LES PERSONNAGES
Tout lecteur a déjà été confronté à des noms propres (personnages, lieux) difficiles à retenir, à la parenté parfois imbriquée, compliquée pour les noms de famille, nonobstant des noms étrangers, danois, slave, japonais, islandais, ...Une blague d'ado disait que l'annuaire téléphonique (eh oui, cela a existé) était un livre truffé de personnages sans aucune histoire.
Ici, c'est, à vrai dire, histoires et densités de personnages que nous présentons.
A la lecture de la Divine Comédie de Dante, force était de constater qu'avec les 500/600 noms de personnages mentionnés de cette oeuvre, sans qu'ils fussent des personnages actifs de la narration, ils servaient néanmoins de contenu à l'oeuvre dans la forme et dans le fond.
Il n'est pas sur que le public ait bien lu Dante, ni même Balzac, mais pour Balzac, la Comédie Humaine (encore une Comédie) retrace 2 400 personnages sur 90 livres de son oeuvre, avec des personnages qui peuvent apparaître dans plusieurs livres.

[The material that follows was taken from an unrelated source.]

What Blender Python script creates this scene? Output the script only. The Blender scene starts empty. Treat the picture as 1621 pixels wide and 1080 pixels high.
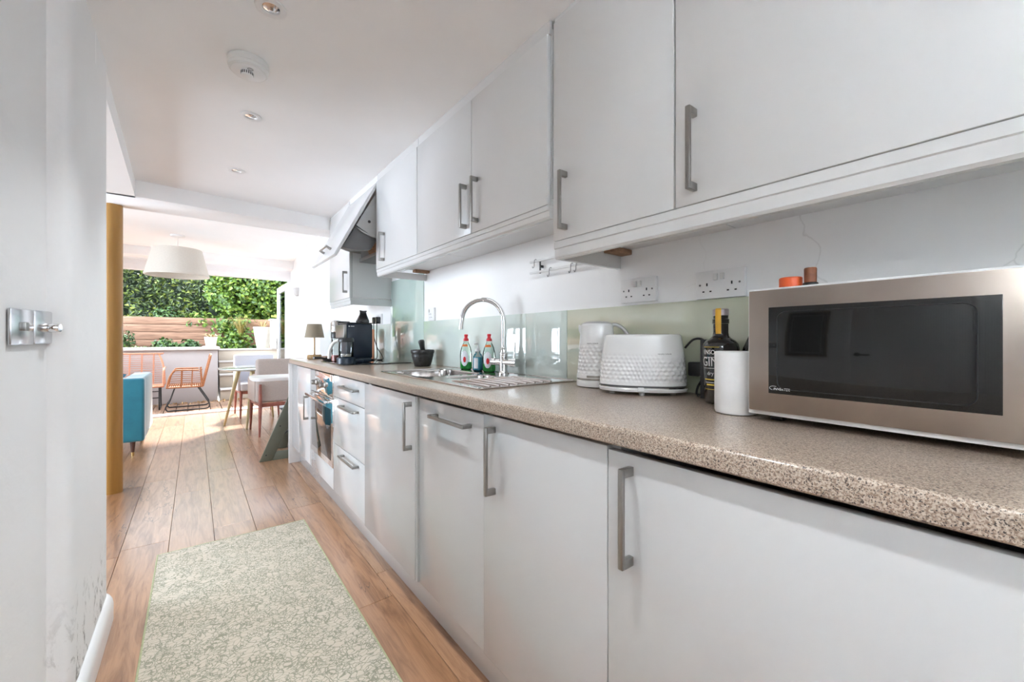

Alors si l'on parle d'oeuvres, d'épopées, mais plus contemporaines, regardons vers Emile Zola avec sa fresque des Rougon-Maquart et 1 500 personnes sur 20 romans.
Proust me direz-vous ? 2 000 environ, dans une fresque totale, celle de l’aristocratie, de la bourgeoisie et du monde artistique.
Si tant est qu'un record soit utile, notre cher Jules Romains, avec "Les Hommes de bonne volonté", et 10 000 noms cités.
James Joyce, cas intéressant, avec quelques personnages centraux dans Ulysse, mais plus de 900 personnages nommés ou mentionnés, dans une seule journée à Dublin.
Citons Tolkien et le Seigneur des Anneaux avec 1 000 personnages nommés, mais là, c'est plus "simple" car l'on dépasse le cadre romantique pour être dans la fantasy.
Pour Moby Dick, quelques personnages du bateau, mais plus de 500 noms propres mentionnés (bateaux, marins, peuples...)
. Plus loin dans le temps, mais toujours sur terre et sur l'eau, l'Iliade et l'Odyssée, 1 000 noms environ dans cette mythologie grecque foisonnante de vie, d'épreuves et d'actions héroïques.
Plus près de nous, en Italie, Elsa Ferrante, avec les tomes de "L'amie prodigieuse" et 200 personnages napolitains. Ou même le pavé "2666" de Roberto Bolano, et quelques 400 noms.
Ou classer la Bible ? 2 900 personnes distinctes, plus environ 1 000 noms de lieux, 250 à 300 noms de peuples, tribus, lignées. Le nouveau testament ne compterait environ que 600 à 700 noms (cela est d'ailleurs étonnant, mais bon, pensons à la diversité des textes canoniques, que le chiffre ne soit pas précis).
Beaucoup de chiffres, beaucoup de pages, beaucoup de personnes, sans que cela ne soit une liste à la Prévert, et pourtant tout cela se lit, se savoure, se délecte. On pourrait prendre aussi l'inverse, des livres avec peu de personnages (comme Bartleby le Scribe de Melville) mais l'on aurait plus facilement à l'esprit des oeuvres intimes ou biographiques.
Enfin, il y a une certaine forme de littérature qui imbrique plusieurs histoires dans un même livre, sensées avoir un point commun, et parfois on pourrait se perdre dans les méandres des familles qui s'étalent sur plusieurs générations. La vie des personnages appartient aux romans, retenir les noms appelle l'attention du lecteur.